Status of JUNO’s Taishan Antineutrino Observatory
R. Li*  on behalf of the JUNO collaboration
*: corresponding author
Full text: pdf
Pre-published on: December 17, 2024
Published on: April 29, 2025
Abstract
The Taishan Antineutrino Observatory (TAO) is a satellite experiment of JUNO. It features a ton-level liquid scintillator detector, which operated at $-$50$\,^\circ$C and located 44 m from a reactor core of the Taishan Nuclear Power Plant. It detects reactor antineutrinos via the process of inverse beta decay (IBD).
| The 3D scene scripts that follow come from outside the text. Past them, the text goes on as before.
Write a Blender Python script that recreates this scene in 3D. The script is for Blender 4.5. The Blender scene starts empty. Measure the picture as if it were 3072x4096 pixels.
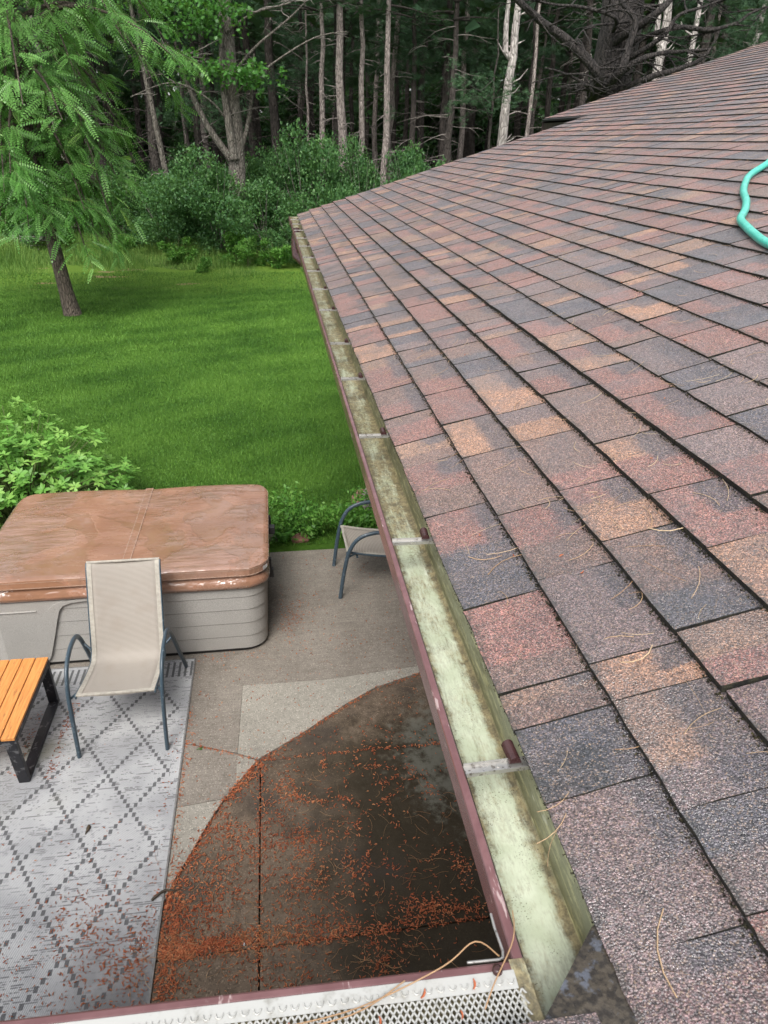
import bpy, math, random
import numpy as np
from mathutils import Vector, Matrix
random.seed(7); RNG = np.random.default_rng(11)
scn = bpy.context.scene
COL = scn.collection
PI = math.pi
# ------------------------------------------------------------------ camera
EYE = 3.45                                   # metres above the patio
PITCH, YAW, ROLL = 0.4727213, 0.1539631, 0.0200001
def camera():
    cp, sp, cw, sw = math.cos(PITCH), math.sin(PITCH), math.cos(YAW), math.sin(YAW)
    f = Vector((sw*cp, cw*cp, -sp)); r = Vector((cw, -sw, 0)); u = r.cross(f)
    r2 = r*math.cos(ROLL)+u*math.sin(ROLL); u2 = -r*math.sin(ROLL)+u*math.cos(ROLL)
    m = Matrix(((r2.x, u2.x, -f.x, 0), (r2.y, u2.y, -f.y, 0), (r2.z, u2.z, -f.z, EYE), (0, 0, 0, 1)))
    cd = bpy.data.cameras.new('camera'); co = bpy.data.objects.new('camera', cd); COL.objects.link(co)
    co.matrix_world = m
    cd.sensor_fit = 'VERTICAL'; cd.sensor_height = 36; cd.sensor_width = 27; cd.lens = 36*2900/4096
    cd.clip_start = .02; cd.clip_end = 600
    cd.dof.use_dof = True; cd.dof.focus_distance = 2.6; cd.dof.aperture_fstop = 15
    scn.camera = co
camera()
scn.render.resolution_x, scn.render.resolution_y = 768, 1024
scn.view_settings.view_transform = 'Standard'; scn.view_settings.look = 'None'
scn.view_settings.gamma = 1; scn.view_settings.use_curve_mapping = False
scn.view_settings.exposure = 1.25
SUN_EL, SUN_ROT = math.radians(52), math.radians(200)
def world():
    w = bpy.data.worlds.new('World'); scn.world = w; w.use_nodes = True
    nt = w.node_tree; bg = nt.nodes['Background']
    s = nt.nodes.new('ShaderNodeTexSky'); s.sky_type = 'NISHITA'; s.sun_disc = False
    s.sun_elevation = SUN_EL; s.sun_rotation = SUN_ROT; s.air_density = 1.0; s.dust_density = 4.0; s.ozone_density = 1.0
    hs = nt.nodes.new('ShaderNodeHueSaturation'); hs.inputs['Saturation'].default_value = .22
    nt.links.new(s.outputs[0], hs.inputs['Color']); nt.links.new(hs.outputs[0], bg.inputs['Color'])
    bg.inputs['Strength'].default_value = .13
    sd = bpy.data.lights.new('sun', 'SUN'); sd.energy = 1.0; sd.angle = math.radians(25); sd.color = (1, .96, .9)
    so = bpy.data.objects.new('sun', sd); COL.objects.link(so)
    # Nishita: sun azimuth measured from +Y, clockwise seen from above
    d = Vector((math.sin(SUN_ROT)*math.cos(SUN_EL), math.cos(SUN_ROT)*math.cos(SUN_EL), math.sin(SUN_EL)))
    so.rotation_euler = (-d).to_track_quat('-Z', 'Y').to_euler(); so.location = (0, 0, 30)
world()
try: scn.cycles.max_bounces = 6; scn.cycles.transparent_max_bounces = 8
except Exception: pass

# ------------------------------------------------------------------ helpers
def link(o, parent=None):
    COL.objects.link(o)
    if parent is not None: o.parent = parent
    return o
def tag(o, label=None, cat=None, group=None, kind=None):
    if label: o['label'] = label
    if cat: o['category'] = cat
    if group: o['group'] = group
    if kind: o['kind'] = kind
    return o
def empty(name, loc=(0, 0, 0), rz=0, parent=None):
    o = bpy.data.objects.new(name, None); o.empty_display_size = .1
    o.location = loc; o.rotation_euler = (0, 0, rz); return link(o, parent)
def children(o): return [c for c in bpy.data.objects if c.parent == o]
def copy_tree(o, parent=None, kids=None):
    c = o.copy(); COL.objects.link(c); c.parent = parent
    for ch in (kids[o.name] if kids else o.children): copy_tree(ch, c, None)
    return c

class MB:
    def __init__(s): s.v = []; s.f = []; s.m = []; s.sm = []
    def add(s, vs, fs, mi=0, smooth=False):
        b = len(s.v); s.v += [tuple(x) for x in vs]
        for f in fs: s.f.append(tuple(b+i for i in f)); s.m.append(mi); s.sm.append(smooth)
    def box(s, x0, x1, y0, y1, z0, z1, mi=0, rot=0, org=(0, 0, 0)):
        vs = [(x, y, z) for z in (z0, z1) for y in (y0, y1) for x in (x0, x1)]
        if rot or org != (0, 0, 0):
            c, sn = math.cos(rot), math.sin(rot)
            vs = [(x*c-y*sn+org[0], x*sn+y*c+org[1], z+org[2]) for x, y, z in vs]
        s.add(vs, [(0, 2, 3, 1), (4, 5, 7, 6), (0, 1, 5, 4), (2, 6, 7, 3), (0, 4, 6, 2), (1, 3, 7, 5)], mi)
    def prism(s, poly, z0, z1, mi=0):
        n = len(poly)
        a = sum(poly[i][0]*poly[(i+1) % n][1]-poly[(i+1) % n][0]*poly[i][1] for i in range(n))
        if a < 0: poly = poly[::-1]
        s.add([(x, y, z0) for x, y in poly]+[(x, y, z1) for x, y in poly],
              [tuple(range(n))[::-1], tuple(range(n, 2*n))]+[(i, (i+1) % n, n+(i+1) % n, n+i) for i in range(n)], mi)
    def tube(s, pts, rad, n=8, mi=0, flat=None, cap=True):
        pts = [Vector(p) for p in pts]; m = len(pts)
        if not hasattr(rad, '__len__'): rad = [rad]*m
        t0 = (pts[1]-pts[0]).normalized(); ref = Vector((0, 0, 1)) if abs(t0.z) < .9 else Vector((0, 1, 0))
        nx = t0.cross(ref).normalized(); vs = []
        for i, p in enumerate(pts):
            t = (pts[min(i+1, m-1)]-pts[max(i-1, 0)]).normalized()
            nx = (nx-t*nx.dot(t)).normalized(); ny = t.cross(nx)
            for j in range(n):
                a = 2*PI*j/n; ax, ay = math.cos(a), math.sin(a)
                fx, fy = flat if flat else (1, 1)
                vs.append(p+nx*(ax*rad[i]*fx)+ny*(ay*rad[i]*fy))
        fs = [(i*n+j, i*n+(j+1) % n, (i+1)*n+(j+1) % n, (i+1)*n+j) for i in range(m-1) for j in range(n)]
        s.add(vs, fs, mi, True)
        if cap: s.add(vs[:n], [tuple(range(n))[::-1]], mi); s.add(vs[-n:], [tuple(range(n))], mi)
    def sweep_y(s, prof, ys, mi=0, smooth=False, closed=False):
        n = len(prof)
        vs = [(x, y, z) for y in ys for x, z in prof]
        r = n if closed else n-1
        fs = [(i*n+j, (i+1)*n+j, (i+1)*n+(j+1) % n, i*n+(j+1) % n) for i in range(len(ys)-1) for j in range(r)]
        s.add(vs, fs, mi, smooth)
    def mesh(s, name, mats):
        me = bpy.data.meshes.new(name); me.from_pydata(s.v, [], s.f)
        for m in (mats if isinstance(mats, (list, tuple)) else [mats]): me.materials.append(m)
        me.polygons.foreach_set('material_index', s.m); me.polygons.foreach_set('use_smooth', s.sm); me.update()
        return me
    def build(s, name, mats, parent=None, bevel=0, loc=None, rz=None):
        o = bpy.data.objects.new(name, s.mesh(name, mats)); link(o, parent)
        if bevel:
            b = o.modifiers.new('bevel', 'BEVEL'); b.width = bevel; b.segments = 2; b.limit_method = 'ANGLE'; b.angle_limit = .6
        if loc is not None: o.location = loc
        if rz is not None: o.rotation_euler = (0, 0, rz)
        return o

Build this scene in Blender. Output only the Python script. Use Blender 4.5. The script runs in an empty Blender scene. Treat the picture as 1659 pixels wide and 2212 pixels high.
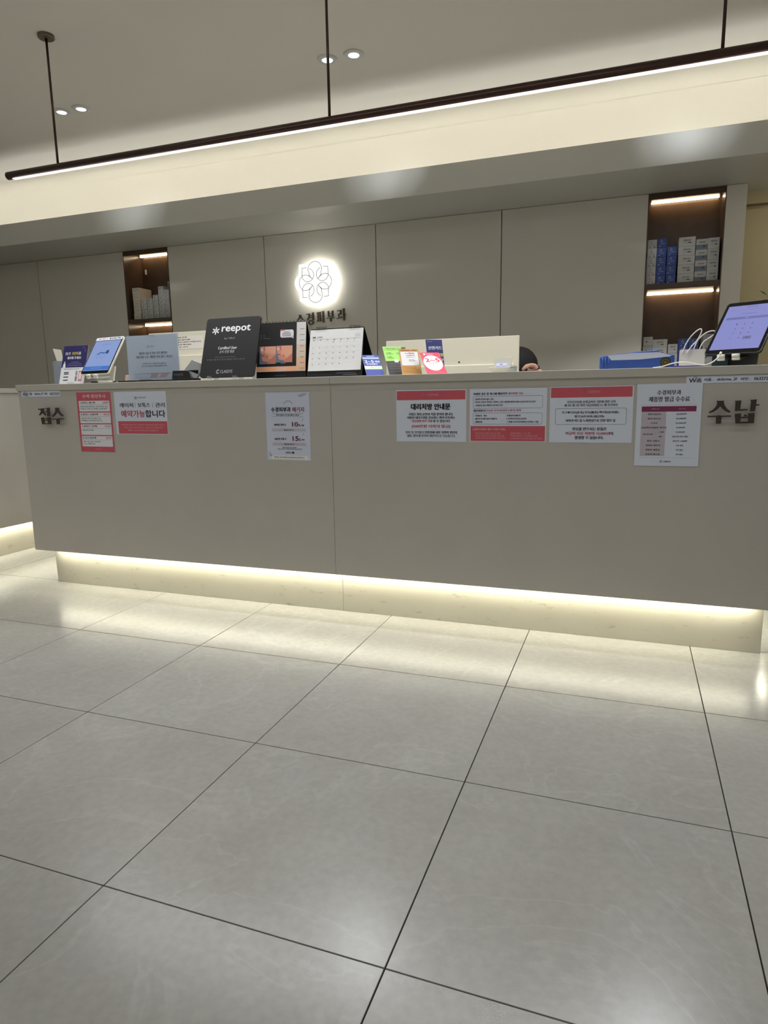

To collect photoelectrons, Silicon photomultipliers (SiPM) that provide nearly 95% coverage and approximately 50% photon detection efficiency are employed, achieving a light yield of around 4500 photoelectrons per MeV. The dark noise of SiPMs is suppressed by several orders of magnitude through cooling the detector to $-$50$\,^\circ$C. The main goal of TAO is to precisely measure the energy spectrum of reactor antineutrinos with a high energy resolution of less than 2% at 1 MeV. It will deliver a reference energy spectrum for JUNO, helping to reduce the uncertainties from the reactor antineutrino flux and spectrum model, and providing a benchmark for nuclear databases. Furthermore, TAO will also search for light sterile neutrinos with a mass scale around 1 eV and contribute to validating technologies for reactor monitoring and safeguards. This talk outlines the preliminary results of TAO 1:1 prototype and presents the latest status of final TAO detector.